Only three players in the NBA are shooting at least 42% from 3 on more than seven attempts per game this season: Steph Curry, Buddy Hield and Porter. He’s in the conversation for the best shooter in the league.
In the half-court, Nikola Jokic was a beast. He had Daniel Gafford in his back pocket all night. You actually felt bad for the guy. It was a cool 31 points (12-16 shooting), 12 rebounds, 7 assists and 3 steals in 34 minutes of work for Jokic.
This Nuggets starting five is special. Dominant, all-powerful, potent — no adjective does them proper justice. Of the 91 five-man lineups that have played at least 100 minutes together this season, the Nuggets’ starting five stands a cut above the rest.
Denver’s Murray, Caldwell-Pope, Porter, Gordon, Jokic lineup has outscored its opponent by 189 points in 654 minutes this season. No one else can touch that, mostly t of how many minutes the Nuggets’ first five has logged. The Warriors’ starting lineup — Steph Curry, Klay Thompson, Andrew Wiggins, Draymond Green, Kevon Looney — has the NBA’s second-best point differential at +145 points in 331 minutes. Next up? Atlanta’s starting five at +103 points in 666 minutes. The Nuggets’ starters have a 124.5 Offensive Rating, a 111.2 Defensive Rating and a 13.5 Net Rating this season.
But the thing about this Nuggets team is that Denver needs its starters to be this dominant. Because the Nuggets’ bench is that unreliable. If the Nuggets’ starters don’t run a tour de force in their minutes, Denver is likely headed for a close game. If the Nuggets’ starters are close to even in their minutes? It’s going to be hard for Denver to win that game.
It’s exactly what played out over the Nuggets’ recent five-game road trip. Denver’s starters controlled the game in the minutes that they played across three matchups: against the Pistons, Nets and Wizards. The Nuggets’ starters faltered versus the Raptors and Knicks. There are Denver’s three wins and two losses on this trip right there.

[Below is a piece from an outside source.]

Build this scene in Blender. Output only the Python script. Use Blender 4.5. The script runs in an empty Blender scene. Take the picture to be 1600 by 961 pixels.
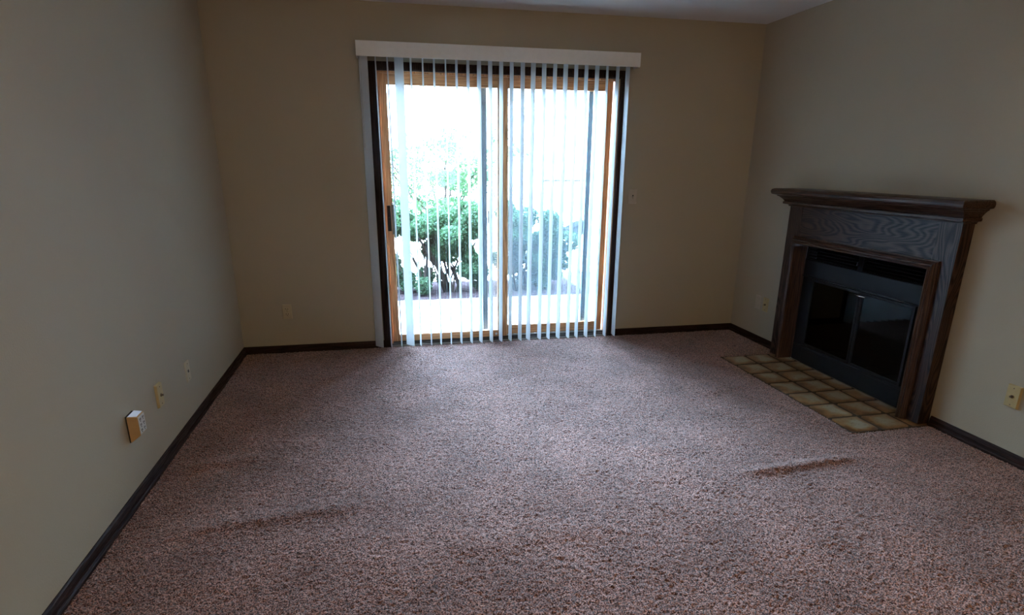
import bpy, bmesh, math, random
import numpy as np
from mathutils import Vector, Matrix, noise

S = bpy.context.scene
COL = S.collection
random.seed(7)
RNG = np.random.default_rng(11)

# ------------------------------------------------------------------ camera
F_PX, YAW, PITCH, ROLL = 934.7082, 0.206752, 0.308948, 0.006720
CAM_LOC = Vector((1.116954, -4.678695, 1.39889))
cam_data = bpy.data.cameras.new('camera')
cam = bpy.data.objects.new('camera', cam_data)
COL.objects.link(cam)
fwd = Vector((math.sin(YAW) * math.cos(PITCH), math.cos(YAW) * math.cos(PITCH), -math.sin(PITCH)))
right = Vector((math.cos(YAW), -math.sin(YAW), 0))
up = right.cross(fwd)
r2 = math.cos(ROLL) * right + math.sin(ROLL) * up
u2 = -math.sin(ROLL) * right + math.cos(ROLL) * up
M = Matrix((r2, u2, -fwd)).transposed().to_4x4()
M.translation = CAM_LOC
cam.matrix_world = M
cam_data.sensor_width = 36.0
cam_data.lens = 36.0 * F_PX / 1600.0
cam_data.shift_x = -2.773 / 1600.0
cam_data.shift_y = 73.923 / 1600.0
cam_data.clip_start = 0.02
S.camera = cam

# ------------------------------------------------------------------ light
SKY_LOW, SKY_HIGH = 26.0, 600.0
FILL_LAMP_W = 66.0  # strength of the warm fill added behind the camera for the dim back wall
FILL_LAMP_COL = (1.0, 0.71, 0.32)
world = bpy.data.worlds.new('world'); S.world = world; world.use_nodes = True
wn = world.node_tree.nodes; wl = world.node_tree.links; wn.clear()
wo = wn.new('ShaderNodeOutputWorld'); wb = wn.new('ShaderNodeBackground')
# bright hazy sky, brighter overhead than at the horizon
wt = wn.new('ShaderNodeTexCoord'); ws = wn.new('ShaderNodeSeparateXYZ'); wr = wn.new('ShaderNodeMapRange')
wr.inputs['From Min'].default_value = 0.0; wr.inputs['From Max'].default_value = 1.0
wp = wn.new('ShaderNodeMath'); wp.operation = 'POWER'; wp.inputs[1].default_value = 2.2; wp.use_clamp = True
wr.inputs['To Min'].default_value = SKY_LOW; wr.inputs['To Max'].default_value = SKY_HIGH
wl.new(wt.outputs['Generated'], ws.inputs[0]); wl.new(ws.outputs['Z'], wp.inputs[0]); wl.new(wp.outputs[0], wr.inputs['Value']); wl.new(wr.outputs[0], wb.inputs['Strength'])
wb.inputs['Color'].default_value = (0.51, 0.71, 1.04, 1)
wl.new(wb.outputs[0], wo.inputs[0])

sun_d = bpy.data.lights.new('sun', 'SUN'); sun_d.energy = 25.0; sun_d.angle = math.radians(0.6)
sun_d.color = (1.0, 0.95, 0.86)
sun = bpy.data.objects.new('sun', sun_d); COL.objects.link(sun)
sun_dir = Vector((0.30, 0.92, -0.74)).normalized()      # travels away from the house, down onto the garden
sun.rotation_euler = sun_dir.to_track_quat('-Z', 'Y').to_euler()
sun.location = (0, -8, 9)

por_d = bpy.data.lights.new('door_portal', 'AREA'); por_d.shape = 'RECTANGLE'
por_d.size = 1.9; por_d.size_y = 2.05; por_d.cycles.is_portal = True      # sampling hint only: emits nothing
por = bpy.data.objects.new('door_portal', por_d); COL.objects.link(por)
por.location = (2.0, 0.20, 1.0); por.rotation_euler = (math.radians(-90), 0, 0)

S.view_settings.view_transform = 'Standard'
S.view_settings.look = 'None'
S.view_settings.exposure = 0.0
S.view_settings.gamma = 1.0
S.view_settings.use_curve_mapping = False

# ------------------------------------------------------------------ dimensions (metres)
W = 4.0786; H = 2.44; YN = -6.4            # room width, height, near wall
DX0, DX1, DZ1 = 1.085, 2.925, 2.035        # door rough opening in the back wall
FY0, FY1, FZ1 = -1.98, -0.836, 0.892        # firebox opening in the right wall
HX0, HY0, HY1 = 3.562, -2.115, -0.735      # hearth tiles

# ------------------------------------------------------------------ helpers
def lin(r, g, b):
    f = lambda c: (c / 255 / 12.92) if c / 255 <= 0.04045 else ((c / 255 + 0.055) / 1.055) ** 2.4
    return (f(r), f(g), f(b), 1)

def mat(name):
    m = bpy.data.materials.new(name); m.use_nodes = True
    nt = m.node_tree; b = nt.nodes['Principled BSDF']
    return m, nt, b

def N(nt, t, **kw):
    n = nt.nodes.new(t)
    for k, v in kw.items():
        if k in n.inputs: n.inputs[k].default_value = v
        else: setattr(n, k, v)
    return n

def coords(nt, scale=(1, 1, 1), rot=(0, 0, 0), kind='Object'):
    tc = N(nt, 'ShaderNodeTexCoord'); mp = N(nt, 'ShaderNodeMapping')
    mp.inputs['Scale'].default_value = scale; mp.inputs['Rotation'].default_value = rot
    nt.links.new(tc.outputs[kind], mp.inputs['Vector'])
    return mp.outputs['Vector']

def ramp(nt, fac, stops):
    r = N(nt, 'ShaderNodeValToRGB'); e = r.color_ramp.elements
    e[0].position, e[0].color = stops[0]; e[1].position, e[1].color = stops[-1]
    for p, c in stops[1:-1]:
        x = e.new(p); x.color = c
    nt.links.new(fac, r.inputs['Fac'])
    return r.outputs['Color']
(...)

It feels like we may be in this boat for the remainder of the regular season too. The Nuggets have tried countless different bench combinations this season. Every option at backup center — DeAndre Jordan, Thomas Bryant, and now Zeke Nnaji — has been exhausted. Christian Braun is now firmly in the rotation for good. Ish Smith and Reggie Jackson each had their turns at backup point guard. Neither was the right fit. The alignment that Michael Malone has settled on — Murray or Caldwell-Pope, Brown, Braun, Jeff Green and Nnaji — didn’t look good again Wednesday.

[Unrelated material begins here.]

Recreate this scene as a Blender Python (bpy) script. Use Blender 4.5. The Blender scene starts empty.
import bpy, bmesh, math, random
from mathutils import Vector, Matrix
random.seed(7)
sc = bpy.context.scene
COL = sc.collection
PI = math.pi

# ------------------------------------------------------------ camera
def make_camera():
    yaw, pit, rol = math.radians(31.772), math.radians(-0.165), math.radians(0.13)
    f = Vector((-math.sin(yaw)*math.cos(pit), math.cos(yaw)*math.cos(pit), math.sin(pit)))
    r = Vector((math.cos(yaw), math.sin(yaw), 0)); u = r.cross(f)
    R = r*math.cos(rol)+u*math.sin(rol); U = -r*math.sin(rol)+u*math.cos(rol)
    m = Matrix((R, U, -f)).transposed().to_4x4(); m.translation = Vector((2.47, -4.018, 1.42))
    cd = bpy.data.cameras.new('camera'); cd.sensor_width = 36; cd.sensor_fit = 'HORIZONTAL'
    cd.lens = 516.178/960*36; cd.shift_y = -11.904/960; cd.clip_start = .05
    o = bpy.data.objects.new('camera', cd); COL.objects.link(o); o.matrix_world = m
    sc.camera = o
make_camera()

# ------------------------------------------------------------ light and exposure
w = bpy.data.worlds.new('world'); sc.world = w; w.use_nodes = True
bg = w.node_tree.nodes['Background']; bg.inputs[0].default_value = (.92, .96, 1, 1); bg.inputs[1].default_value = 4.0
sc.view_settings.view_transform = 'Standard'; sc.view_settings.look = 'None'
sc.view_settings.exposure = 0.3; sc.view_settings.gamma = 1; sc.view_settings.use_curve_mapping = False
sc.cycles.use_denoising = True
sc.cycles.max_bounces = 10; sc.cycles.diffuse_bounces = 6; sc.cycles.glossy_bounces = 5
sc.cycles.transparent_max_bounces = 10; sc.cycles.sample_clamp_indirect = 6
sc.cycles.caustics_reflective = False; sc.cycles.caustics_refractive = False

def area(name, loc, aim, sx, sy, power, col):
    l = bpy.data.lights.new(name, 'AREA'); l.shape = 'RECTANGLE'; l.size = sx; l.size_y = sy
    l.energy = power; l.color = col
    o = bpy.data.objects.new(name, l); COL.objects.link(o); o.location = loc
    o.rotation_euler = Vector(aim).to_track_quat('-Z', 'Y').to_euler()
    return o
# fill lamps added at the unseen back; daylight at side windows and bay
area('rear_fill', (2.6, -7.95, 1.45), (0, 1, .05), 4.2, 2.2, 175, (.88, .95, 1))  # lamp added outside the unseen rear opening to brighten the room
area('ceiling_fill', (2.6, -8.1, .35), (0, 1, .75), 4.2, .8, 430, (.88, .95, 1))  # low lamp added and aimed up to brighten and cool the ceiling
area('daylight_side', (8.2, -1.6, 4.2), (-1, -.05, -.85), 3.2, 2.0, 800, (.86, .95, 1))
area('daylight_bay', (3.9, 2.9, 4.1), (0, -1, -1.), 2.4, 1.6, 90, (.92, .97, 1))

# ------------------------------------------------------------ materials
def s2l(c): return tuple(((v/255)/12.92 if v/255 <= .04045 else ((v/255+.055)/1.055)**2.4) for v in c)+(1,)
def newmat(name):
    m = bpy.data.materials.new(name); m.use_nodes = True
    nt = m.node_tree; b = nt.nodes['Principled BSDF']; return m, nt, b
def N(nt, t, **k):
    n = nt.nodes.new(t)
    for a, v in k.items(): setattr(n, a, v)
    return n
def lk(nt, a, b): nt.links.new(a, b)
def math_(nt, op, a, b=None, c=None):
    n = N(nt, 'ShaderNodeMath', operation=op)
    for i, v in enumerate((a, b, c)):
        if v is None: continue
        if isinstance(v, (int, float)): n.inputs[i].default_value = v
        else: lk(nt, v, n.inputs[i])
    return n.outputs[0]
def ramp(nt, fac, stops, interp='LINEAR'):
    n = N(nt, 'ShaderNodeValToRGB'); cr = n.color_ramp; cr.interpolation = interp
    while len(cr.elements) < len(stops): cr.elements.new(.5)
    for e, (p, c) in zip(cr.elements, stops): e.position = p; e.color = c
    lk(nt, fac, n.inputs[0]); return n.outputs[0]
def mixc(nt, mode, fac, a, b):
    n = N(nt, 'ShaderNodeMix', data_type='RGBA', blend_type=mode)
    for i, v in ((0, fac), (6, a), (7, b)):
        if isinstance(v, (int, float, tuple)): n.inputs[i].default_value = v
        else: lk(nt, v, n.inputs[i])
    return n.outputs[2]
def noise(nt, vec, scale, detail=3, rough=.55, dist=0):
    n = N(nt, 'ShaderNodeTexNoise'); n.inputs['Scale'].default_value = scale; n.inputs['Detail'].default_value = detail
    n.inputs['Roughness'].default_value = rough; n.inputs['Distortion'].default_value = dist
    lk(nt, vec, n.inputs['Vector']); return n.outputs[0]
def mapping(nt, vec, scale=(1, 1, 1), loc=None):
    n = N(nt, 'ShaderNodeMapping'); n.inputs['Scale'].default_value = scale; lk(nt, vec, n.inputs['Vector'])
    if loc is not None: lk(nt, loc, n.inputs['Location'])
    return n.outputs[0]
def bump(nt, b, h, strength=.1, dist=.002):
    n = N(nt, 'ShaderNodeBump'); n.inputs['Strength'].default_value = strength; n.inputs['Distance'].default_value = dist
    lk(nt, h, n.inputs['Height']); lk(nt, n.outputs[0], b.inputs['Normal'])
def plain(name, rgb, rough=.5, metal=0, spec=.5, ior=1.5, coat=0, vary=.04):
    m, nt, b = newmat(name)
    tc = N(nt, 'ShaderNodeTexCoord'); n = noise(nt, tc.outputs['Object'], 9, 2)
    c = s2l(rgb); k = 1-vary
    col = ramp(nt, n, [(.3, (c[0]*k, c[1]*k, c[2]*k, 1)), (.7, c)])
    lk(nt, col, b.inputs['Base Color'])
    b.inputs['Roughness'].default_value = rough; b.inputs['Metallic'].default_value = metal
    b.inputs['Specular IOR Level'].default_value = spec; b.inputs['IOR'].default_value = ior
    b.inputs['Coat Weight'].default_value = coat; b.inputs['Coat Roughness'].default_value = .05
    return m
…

Vlatko Cancar, despite a really strong regular season, remains glued to the bench since his wrist injury. It doesn’t sound like he’ll be a part of Denver’s rotation down the stretch either.
“We’ve just got to find a way to get Bruce, Jeff, Christian, Zeke Jamal, those guys the reps and help them out as best I can moving forward,” Malone said postgame last night.
The Nuggets will go to war in the playoffs with arguably the best starting five in the NBA. Maybe the solution to the bench struggles is simply to play their reserves less — like against the Wizards. Your bench minutes naturally shrink in the postseason, but maybe Denver needs to take it to an extreme. Gordon at the backup five. Maybe Porter with the bench at times.
That’s the reality that the Nuggets find themselves in with nine regular-season games remaining. Then comes a playoff run that could define this organization for years to come.